Last summer, I saw
How To B A Rock Critic,
Jessica Blank and Erik Jensen's play about Lester Bangs,
at the 1700 Theater at Steppenwolf.
I wrote then that I was on the fence about the performance, "somewhere between my gratitude for Blank and Jensen's
commitment to a great writer and my my skepticism about whether music
writing can be fully dramatized." Meanwhile, I'd wondered what Greil Marcus—Bangs's friend and editor—thought of the play. He recently weighed in in his
"Real Life Rock Top 10" column, these days running in
The Village Voice:
A marvelously fast and convincing
one-man play, set in Bangs’s disheveled New York apartment, which the
late critic (1948–82) finds full of people to whom he proceeds to act
out what he does and why. The structure is, interestingly, on a parallel
with Springsteen on Broadway—riffing through Bangs’s work as dialogue, instead of stopping to sing a
song as Springsteen does to mark a point in his life, Jensen walks over
to a phonograph, puts on a record, and talks over it.
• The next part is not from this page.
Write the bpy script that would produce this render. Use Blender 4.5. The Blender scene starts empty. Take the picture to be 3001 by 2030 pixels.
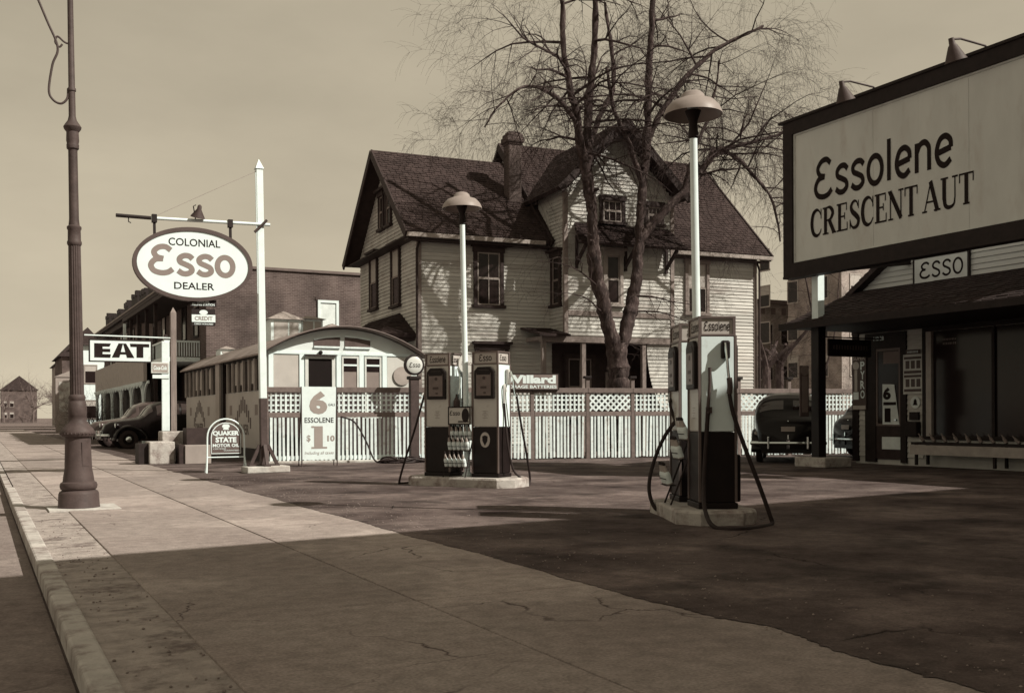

The music
instantly confirms whatever case he’s making: The sound that comes out
is so rich it’s as if you’ve never heard Otis Redding’s “I’ve Been
Loving You Too Long (To Stop Now)” or Van Morrison’s “Cyprus Avenue”
before.
Blank and Jensen get to the heart of
the matter: The play is about Bangs’s struggle to believe that music can
not so much save his soul as allow him, through signal moments of
music, to construct a soul in which he might want to live, and his
struggle to believe that he can pass that truth on to other people. For
Lester, all good music, or all real music, was soul music. It didn’t
matter if it was the nerd soul of White Witch or the heroic soul of Lou
Reed, the doomed soul of Otis Rush or the intellectual soul of Charles
Mingus. Because it was never absolute that what they had, could
he write about it, would truly come to him, his work was full of
longing, revelation, self-mockery, and pain. Jensen gets it all.